それから、日本も流通機構が非常に複雑だといわれておりますが、コンビニだとか駅のキオスクというもの、あるいは郵便局というものを使った形でのBtoCの商取引というものの可能性は非常にある。アメリカなどの場合では、宅配ということが中心になりますが、必ずしも宅配だけでなくて、既存の流通を使っていく商売もいろいろできてくると思います。日本人の場合は、比較的現金決済、あるいは銀行、郵便局決済が好きですけれども、もしそういうことになってくると、コンビニあたりをそういう新しいタイプの銀行的に使えば、それはまた非常に伸びるという可能性がある。

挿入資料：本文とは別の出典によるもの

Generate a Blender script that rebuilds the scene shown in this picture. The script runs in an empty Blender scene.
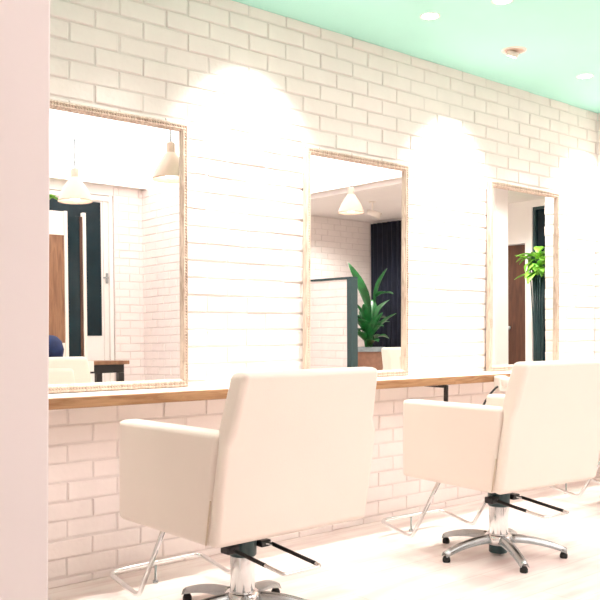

したがって、今日本はおくれているといわれながらも、これから伸びていく分野があって、アメリカの第3段階から第4段階に行く間に日本は知恵を集約していけば、第4段階に一挙に行ける可能性もあると私は思っているところであります。

経営のところのお話をしてみたいと思います。先ほど申し上げました通り、私は先週、アメリカに行って、何人かの経営者とお話をしてまいりました。公文先生がおっしゃるように、非常に不安な要素を感じているのは事実ではありますが、経営者が非常に自信をもっていることもまた事実であります。向こうの人たちが今、非常に大きな関心をもっている経営のキーワードは、プロダクティビティーとエクスペリメントだと私は感じております。このプロダクティビティーといっても、日本ですと看板方式だとか、提案制度だとか、あるいは生産の合理化だとかプロセスイノベーションという形で進んでおりますけれども、向こうの場合は、どちらかといえば、全体最適のプロダクティビティーは何だという議論が非常に中心になっているように思います。日本では、どちらかといえば部分最適で、特定の分野の生産性は非常に上げるということですが、トータルとしての全体最適の生産性をどう上げるかということでございます。それは、なかなか測定が非常に難しいということで、今、いろいろ議論をしておりますが、新しい価値を創出するために、どのように知力の発揮をしていくかというところに関心があるように思います。